Technical analyzes and strategy is the essential for profiting from trading but not enough for being successful for a long time. Psychology is the factor that impacts our trading the most. I mentioned this in my earlier articles. We may have internal reasons or reasons from outside that impact our psychology, which in its turn impacts our trading. We can be cautious about it or not. For keeping emotion away and achieve stable profitable trading we need to build rules. In this article I will share rules that help to stay successful in trading.

“Trading is not guessing, feeling! Trading is not creativity and breaking rule! Trading is about following rule and recognizing patterns and signals!”

1st rule: Follow the rules!

This looks very simple but it is not! We all have gut feeling that guides us. Sometimes it works but mostly it does not. We tend to think that we are smarter than others and can fool others, even market. We tend to hurry and take earlier decision and then lose. If we don’t want to get surprise move and lose then we have to follow our tested and proven rules.
TIP 1: Read the rules before starting the analyzing the market and second time when you want to open a trade.

2nd rule: Analyze chart before trading!

We shouldn’t rely on earlier analyses. It does not matter if we had well analyzed yesterday or two days ago. We should analyze chart properly by checking all signals according to our strategy and method.
TIP2: Prepare checklist of indicators and signals. Trade when you have two confirming signals at least.

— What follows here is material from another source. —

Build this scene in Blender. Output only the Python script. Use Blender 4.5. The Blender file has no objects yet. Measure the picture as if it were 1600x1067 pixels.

3rd rule: Trade with trend!

As mention earlier we tend to trust our gut feeling. And usually our gut feeling says that something different will happen. In this case we feel that trend will change. But usually gut feeling gives false signal and we lose. Trading with trend will increase wins and decrees losing trades. Our strategy may give signal of trend change but it does not mean that we have to start trading. We should see trend confirming signals to start trading.
TIP 2: Enter on trade confirming signals and search for trend changing signals only for exiting market.

4th Rule- Don’t trade during news!
Trading news is another trading strategy which demands special knowledge, skills and method. It is very attractive because give chance to earn more money in short time. But this risk, you can lose much more money if you are wrong. And we can see it happens a lot. Price may move against the indicators’ signal during news. But we will trade technical indicators and need to avoid trading 20 minutes before and after news.

5th Rule – Control of Finance- 2% with 40%

Do not risk more than 2% in one trade. Do not use more than 40% at the same time. When we get angry or have overconfidence we tend to use all equity which may leave us with 10-20% money at the end.

7th Rule - Accept failed trades and stop trading on the day with 6% lose.

People don’t like losing. We want to be right and win all the time. It’s hard for people to accept failure. But nobody wins all the time. We should accept the reality that we will lose some to gain some. We will accept the failure for not to lose all.

TIP 3: Do not wait for Stop Loss to get hit for closing losing trade. We mostly have a market sense and can feel when market is not moving in predicted direction. If you see that price is moving against you and you understand that you were wrong then you shouldn’t hope price to move in your direction and just close the trade before hitting your stop loss.

6th Using martingale in a clever way!
Martingale is increasing in percentage or doubling the next contract. It is done mostly for recovering earlier loses. Trader should use it in clever way. Otherwise he/she will end just recovering equity or have small increase.
TIP 4: Mostly traders use martingale when they are having losing trades. But rarely use it in winning trades. If we want to increase our profit then we should definitely add to winning trades. If you see that you have identified the trend and are on right side and have winning trade then why not add another trade? Of course you do it with proper Stop Loss and Take Profit levels.

Equity: 3000
Daily lose: 2%=60$
Trade amount: 1200$

With martingale in mind we can risk:
$7.5 on 1ST trade, $15 on 2nd trade and $30 on 3rd trade
Also in the same way we can use:
$300 on 1st trade, $600 on second trade and $1200 on 3rd trade.

EMA + Stochastic Strategy Setup:
3 EMA: 34, 55, 144
Stochastic: 13

EMA 144 has to be in down slope. Stochastic should be above 50 line. If price is around 34 and 55 EMA we look for volume. If volume increase and price fails to rise then we open sell on support or trend line break.

EMA 144 has to be in rising up slope. Stochastic is below 50 line. If price is around 34 and 55 EMA then we look for volume. If volume increases and price fails to fall then we open buy on support or trend line break.

In this latest EURUSD fall we could open three sell position. First and third one looks good but the second can trap traders. You could ignore volume and open sell on retrace trend line break. You can see that price moved sideways, even a bit up after breakout. You may close with or your SL could be hit. Trader could wait until volume signal and open two times more per martingale strategy.
Note: It is good to open trade and sell on retrace but the right way would be to add new trades on the direction of the trend on every price retracement and hold the trade until price breaks main trend line or 144 EMA and.